No guilt. No enabling. No judgment. Everyone who’s an adult takes responsibility for their own life and their own destiny.

Up to you, see, Sir?

Except, of course, that one of my working definitions of poverty is not having many – if any – options.  Except, to make a choice to lessen your suffering – which is, they understand, an inevitable and unavoidable fact of life – by trying to earn more money for yourself and your family.

Suddenly, I understand the aphorism, “Money is the root of all evil.” Money is only a tool of having power over someone else’s life, which can certainly be accomplished without a baht or a yen, a buck or a pound.
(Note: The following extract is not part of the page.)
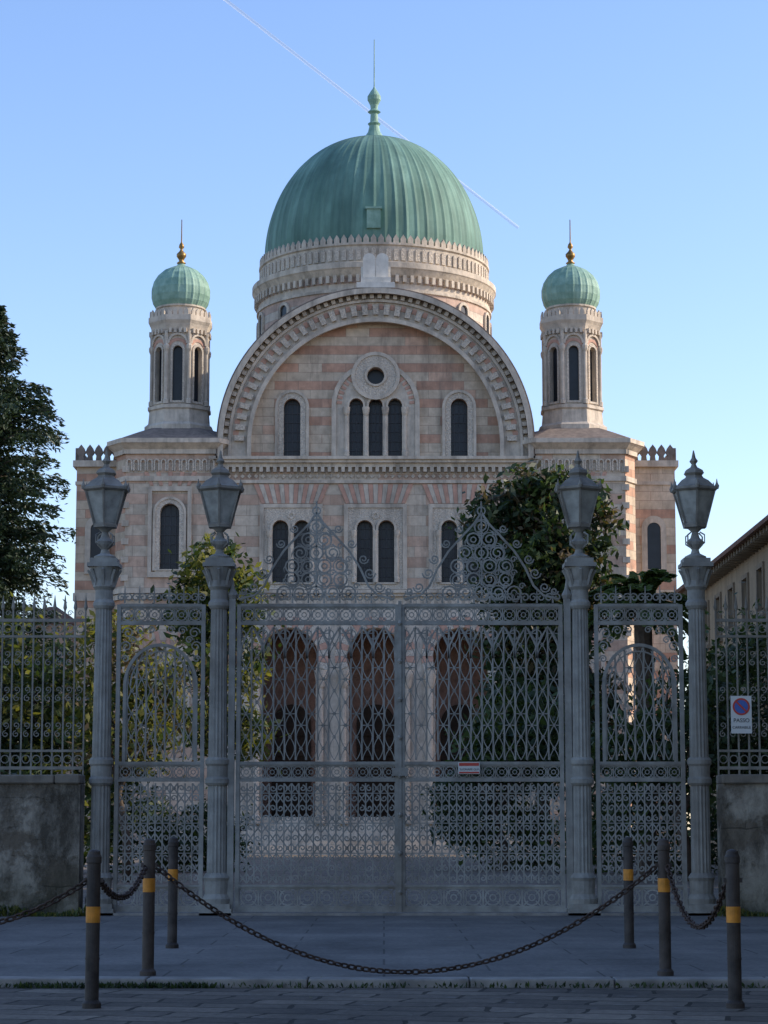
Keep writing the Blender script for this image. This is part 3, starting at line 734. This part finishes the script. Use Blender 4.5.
def trunk(parent,x,y,h,r,tips,seed=0):
    rnd=random.Random(seed); mb=MB()
    pts=[(x+rnd.uniform(-.1,.1)*k,y+rnd.uniform(-.1,.1)*k,h*k/5) for k in range(6)]
    mb.tube(pts,r*2,8,taper=.35)
    for t in tips:
        k=rnd.randint(2,5); a=Vector(pts[k]); b=Vector(t); m_=a.lerp(b,.5)+Vector((0,0,rnd.uniform(-.1,.3)))
        mb.tube([a,m_,b],r*.6,5,taper=.25)
    mb.obj('trunk',M_bark,parent,smooth=True)
L_dark=leafmat('leaf_dark',(.022,.038,.016),(.042,.062,.024),.2); L_mid=leafmat('leaf_mid',(.04,.065,.02),(.075,.105,.03),.3)
L_yel=leafmat('leaf_yellow_green',(.11,.12,.03),(.2,.175,.045),.45); L_brn=leafmat('leaf_brown',(.08,.06,.03),(.13,.09,.045),.3)
L_con=leafmat('needle_dark',(.016,.032,.016),(.032,.05,.024),.1); L_con2=leafmat('needle_light',(.035,.056,.026),(.055,.08,.036),.12)
def tree(name,blobs,ncl,npl,size,mats,tx,ty,th,tr,seed,sig=.28):
    t=empty(name); C=crown('foliage',blobs,ncl,npl,size,mats,t,seed,sig)
    rng=random.Random(seed); trunk(t,tx,ty,th,tr,[tuple(C[rng.randrange(len(C))]) for _ in range(22)],seed)
tree('magnolia_tree',[(3.8,70,10.1,1.2,1.5,1.6),(5.5,70,10.2,1.5,1.6,1.7),(4.9,69.5,8.3,2.0,2.0,1.7),(4.5,70,6.6,1.5,1.6,1.8),(5.0,69,4.4,2.2,2.0,2.0),(4.8,70.5,11.4,1.0,.9,.7),(5.9,70,7.9,.9,1.2,1.2)],500,48,.16,[L_dark,L_dark,L_mid,L_brn],4.8,70,9,.2,3,.25)
tree('oleander_shrub',[(2.9,60,2.9,1.0,1.2,1.2),(3.7,61,3.4,1.2,1.3,1.5),(2.2,60,1.6,.9,1.1,.9)],120,42,.13,[L_dark,L_mid,L_dark],3.1,60,2.6,.09,13,.23)
tree('loquat_tree',[(-3.6,50,6.5,.85,.9,.8),(-4.1,50,5.7,.7,.8,.7),(-3.1,50,5.9,.65,.7,.6),(-3.5,50,4.5,.9,.9,.8),(-3.4,50,3.2,.9,.9,.8)],150,34,.11,[L_mid,L_yel,L_yel,L_dark],-3.6,50,5.8,.08,5,.2)
tree('persimmon_tree',[(-5.6,47,4.6,1.2,1.0,.8),(-4.7,47,4.0,.9,.9,.8),(-5.2,47,3.2,1.4,1.1,.9)],150,26,.1,[L_yel,L_mid,L_yel,L_brn],-5.2,47,4.4,.07,6,.22)
tree('laurel_tree',[(-8.0,50,3.8,1.4,1.3,1.8),(-6.8,50,2.4,1.4,1.3,1.8),(-9.5,50,3.4,1.4,1.3,2.2)],240,42,.12,[L_dark,L_mid,L_yel],-8,50,4,.1,8)
tree('laurel_tree',[(6.3,48,3.0,1.2,1.2,1.5),(5.3,49,2.2,1.2,1.2,1.3),(8.2,50,3.6,1.5,1.3,2.0)],240,45,.11,[L_dark,L_mid,L_dark],6.3,48,3.4,.1,9)
hd=empty('garden_hedge'); crown('foliage',[(x,y+random.uniform(-.5,.5),.9,1.3,.8,.9) for x,y in [(-10,56),(-8,56),(-6,57),(-4.6,58),(5,56),(7,56),(9,56),(3.4,62)]]+[(-9,38,1.2,1,.7,1.2),(-7,38,1.1,1,.7,1.1)],420,40,.1,[L_dark,L_mid],hd,21,.22)
# conifer
cf=empty('fir_tree'); rng=np.random.default_rng(4); Ps=[];Us=[]; tb_=MB(); TX,TY,TH=-10.35,60,15.1
tb_.tube([(TX,TY,0),(TX,TY,7),(TX,TY,TH)],.4,8,taper=.08)
z=1.5
while z<TH-.1:
    for k in range(8):
        a=rng.uniform(0,2*pi); L=min(2.05,.2+(TH-z)*.52)*rng.uniform(.55,1.0)
        if rng.random()<.08: L*=1.15
        dz=L*.2; pts=[]
        droop=rng.uniform(.25,.5)
        def PT(t): return np.array([TX+L*t*math.cos(a),TY+L*t*math.sin(a),z+dz*t*2-droop*L*t*t])
        tb_.tube([PT(0),PT(.5),PT(1)],.035,4,taper=.3)
        n=int(34+L*100); tt=rng.uniform(.1,1.05,n)
        base=np.array([PT(t) for t in tt])
        side=np.array([-math.sin(a),math.cos(a),0]); w=rng.normal(size=n)*(.06+.17*(1-tt))*min(1,L)
        base+=side*w[:,None]; base[:,2]-=np.abs(rng.normal(size=n))*.17
        Ps.append(base); u=np.tile(np.array([math.cos(a),math.sin(a),-.3]),(n,1))+rng.normal(size=(n,3))*.5
        Us.append(u/np.linalg.norm(u,axis=1)[:,None])
    z+=.23
P=np.concatenate(Ps);U=np.concatenate(Us);V=np.cross(U,rv(rng,len(P))); V/=np.linalg.norm(V,axis=1)[:,None]
s=rng.uniform(.05,.11,len(P))[:,None]
quads(P,U*s,V*s*.32,(rng.random(len(P))<.35).astype(int),'needles',[L_con,L_con2],cf); tb_.obj('trunk',M_bark,cf)
# palm
pm=empty('palm_tree'); mb=MB(); px_,py_,pz_=6.2,55,6.5
mb.tube([(px_,py_,0),(px_+.05,py_,3),(px_,py_,pz_)],.34,10,taper=.9); mb.obj('trunk',M_bark,pm)
Ps=[];Us=[];Vs=[]
for k in range(60):
    a=rng.uniform(0,2*pi); e=rng.uniform(-.25,1.3); L=rng.uniform(1.2,1.75)
    n=50
    for i in range(n):
        t=(i+1)/n; d=Vector((math.cos(a)*math.cos(e),math.sin(a)*math.cos(e),math.sin(e)))
        p=Vector((px_,py_,pz_))+d*L*t-Vector((0,0,.55*L*t*t))
        side=Vector((-math.sin(a),math.cos(a),0))
        for sx in (-1,1):
            u=(side*sx*.7+d*.6-Vector((0,0,.3))).normalized(); l=.15*(1-.6*abs(t-.4))
            vv=u.cross(Vector((rng.normal(),rng.normal(),.6))).normalized()
            Ps.append(tuple(p+u*l)); Us.append(tuple(u*l)); Vs.append(tuple(vv*.045))
quads(np.array(Ps),np.array(Us),np.array(Vs),np.array([random.choice((0,0,1)) for _ in Ps]),'fronds',[leafmat('palm_frond',(.08,.12,.04),(.13,.17,.06),.3),L_mid],pm)
# weeds
wd=empty('weeds'); rng2=np.random.default_rng(9); n=2600
xs=np.concatenate([rng2.uniform(-6,-3.6,1300),rng2.uniform(4.1,6,1300)]); P=np.stack([xs,28.62+rng2.normal(size=n)*.06,rng2.uniform(.0,.13,n)*(.5+.5*np.sin(xs*5))],1)
U=rv(rng2,n)*.03+np.array([0,0,.035]); V=np.cross(U,rv(rng2,n))*.3
quads(P,U,V,rng2.integers(0,2,n),'blades',[L_mid,L_yel],wd)
wd2=empty('kerb_grass'); n=1400; xs=rng2.uniform(-2.6,-1.2,n); xs=np.where(rng2.random(n)<.5,xs,rng2.uniform(-3,3,n)); P=np.stack([xs,16.6+rng2.normal(size=n)*.02,-.06+rng2.uniform(0,.03,n)],1)
U=rv(rng2,n)*.014+np.array([0,0,.014]); V=np.cross(U,rv(rng2,n))*.4
quads(P,U,V,rng2.integers(0,2,n),'blades',[L_mid,L_dark],wd2)
lt=empty('fallen_leaves'); n=260; P=np.stack([rng2.uniform(-3.4,3.8,n),np.where(rng2.random(n)<.6,rng2.uniform(26.5,28.8,n),rng2.uniform(14,27,n)),np.full(n,.008)],1)
P[:,2]=np.where(P[:,1]<16.65,-.05,.008)
U=rv(rng2,n); U[:,2]*=.12; V=np.cross(U,np.tile([0,0,1.],(n,1))); s=rng2.uniform(.015,.035,n)[:,None]
quads(P,U*s,V*s*.6,rng2.integers(0,2,n),'leaves',[L_brn,L_yel],lt)

# ------------------------------------------------------------ neighbouring buildings
def palazzo(name,X,Y0,Y1,H,depth):
    B=empty(name); w=MB(); g=MB(); f=MB(); r=MB()
    def T(x,y,z): return (X+y,Y0+x,z)
    Ln=Y1-Y0; hs=[]; n=int(Ln/3.0)
    fl=[(1.5,4.0),(5.3,7.2),(H-2.3,H-.9)]
    for i in range(n):
        c=(i+.5)*Ln/n
        for a,b in fl: hs.append(rect(c-.55,c+.55,a,b))
    w.plate([rect(0,Ln,0,H)]+hs,0,.35,T=T); w.box(X+.35,X+depth,Y0,Y1,0,H)
    for h in hs:
        x0,x1=h[0][0],h[1][0]; z0,z1=h[0][1],h[2][1]
        g.plate([rect(x0,x1,z0,z1)],.28,.03,T=T)
        f.plate([rect(x0-.15,x1+.15,z0-.15,z1+.15),rect(x0,x1,z0,z1)],-.07,.07,T=T); f.box(x0-.25,x1+.25,-.16,0,z0-.27,z0-.151,T=T)
        f.box((x0+x1)/2-.03,(x0+x1)/2+.03,.2,.27,z0,z1,T=T)
    f.box(0,Ln,-.1,0,4.5,4.75,T=T); f.box(0,Ln,-.14,0,H-3.1,H-2.9,T=T)
    k=0
    while k*.6<Ln: f.box(k*.6,k*.6+.15,-.6,0,H-.28,H-.1,T=T); k+=1
    r.prism([(X-.75,Y0-.4),(X+depth+.7,Y0-.4),(X+depth+.7,Y1+.4),(X-.75,Y1+.4)],H-.1,H+.05)
    r.add([(X-.75,Y0-.4,H+.05),(X+depth+.7,Y0-.4,H+.05),(X+depth+.7,Y1+.4,H+.05),(X-.75,Y1+.4,H+.05),(X+depth/2,Y0+3,H+2.4),(X+depth/2,Y1-3,H+2.4)],[(0,1,4),(1,2,5,4),(2,3,5),(3,0,4,5)])
    w.obj('walls',M_beige,B); g.obj('windows',M_glass,B); f.obj('frames',basic('stone_trim',(.27,.21,.145),var=.2,streak=.4),B); r.obj('tiled_roof',M_tile,B)
palazzo('long_garden_building',12.3,44.5,92,10.4,9)
palazzo('unseen_shade_palazzo',8.6,-25,43,14.5,12)  # unseen building added at right to shade street, gate and near gravel
hb=empty('small_house'); mb=MB(); mb.box(-17.5,-15.2,112,118,0,11); mb.obj('walls',basic('pink_plaster',(.5,.34,.26),var=.1),hb)
mb=MB(); mb.prism([(-17.9,111.6),(-14.8,111.6),(-14.8,118.4),(-17.9,118.4)],11,12,poly2=[(-16.6,113.5),(-16.2,113.5),(-16.2,117),(-16.6,117)]); mb.obj('roof',M_tile,hb)
mb=MB(); mb.box(-16.8,-16.2,111.95,112,8,9.6); mb.obj('window',M_glass,hb)

# contrail
m,nt,b,out=newmat('contrail_vapour'); b.inputs['Base Color'].default_value=(.9,.9,.9,1); b.inputs['Roughness'].default_value=1
b.inputs['Alpha'].default_value=.2
mb=MB(); mb.tube([(-250,3000,1146),(180,3000,800)],3.2,8); mb.obj('contrail',m,None,smooth=True)

# ------------------------------------------------------------ light
EL=28
w=bpy.data.worlds.new('World'); scene.world=w; w.use_nodes=True; nt=w.node_tree
sky=nt.nodes.new('ShaderNodeTexSky'); sky.sky_type='NISHITA'; sky.sun_disc=False
sky.sun_elevation=math.radians(EL); sky.sun_rotation=math.radians(84); sky.air_density=1.0; sky.dust_density=.8; sky.ozone_density=1.3; sky.altitude=50
bg=nt.nodes['Background']
hs_=nt.nodes.new('ShaderNodeHueSaturation'); hs_.inputs['Saturation'].default_value=1.12
tint=mix(nt,1.0,hs_.outputs[0],(.93,.89,1.0),'MULTIPLY')
nt.links.new(sky.outputs[0],hs_.inputs['Color']); nt.links.new(tint,bg.inputs[0]); bg.inputs[1].default_value=.275
sl=bpy.data.lights.new('sun','SUN'); sl.energy=5; sl.angle=math.radians(.53); sl.color=(1,.88,.72)
so=bpy.data.objects.new('sun',sl); COL.objects.link(so)
az=math.radians(84); d=Vector((math.sin(az)*math.cos(math.radians(EL)),math.cos(az)*math.cos(math.radians(EL)),math.sin(math.radians(EL))))
so.rotation_euler=(-d).to_track_quat('-Z','Y').to_euler(); so.location=(60,0,60)
cam=bpy.data.cameras.new('camera'); co=bpy.data.objects.new('camera',cam); COL.objects.link(co)
co.location=(0,0,1.05); co.rotation_euler=(math.radians(90+7.87),0,0)
cam.sensor_fit='VERTICAL'; cam.sensor_height=24; cam.lens=2300/1024*24; cam.clip_end=8000
scene.camera=co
Money only makes that task easier.

“Up to you.” It’s the one thing I ‘get’. It’s the one thing I’ll be certain to take from here when I take my leave three weeks from now.

That, and a deep appreciation for the summer humidity of Delaware, about which I will never again complain.

I have been to Thailand. I know better. Now.

You may choose to come here one day, and you’ll take away your own impressions and form your own opinions.

Up to you.

2 comments:

JCF said...

I'm reminded of S1 of "Downton Abbey": Matthew Crawley's middle-class morality/social consciousness won't let him let a servant wait on him. Molesley, the butler, just wants to do his job!

Totally get how we WANT there to be equality between "absolutely everybody" (as Louie Crew would say). Problem is, there just isn't. Your the guest, he's the doorman. Your bill pays his wages, he bows first. Your bowing first isn't going to make him NOT the wage-sla..., employee.

I've had bosses who made a big point of "wanting to be my friend" . . . except then reserved the right to humiliate me, as my boss. Because of the Power-Over thang.

It isn't easy, is it? Well, that's what's "up to me."

Elizabeth Kaeton said...

Perfect observation, JCF. That scene from Downton Abbey is exactly what it's like. It's decidedly not good for the soul.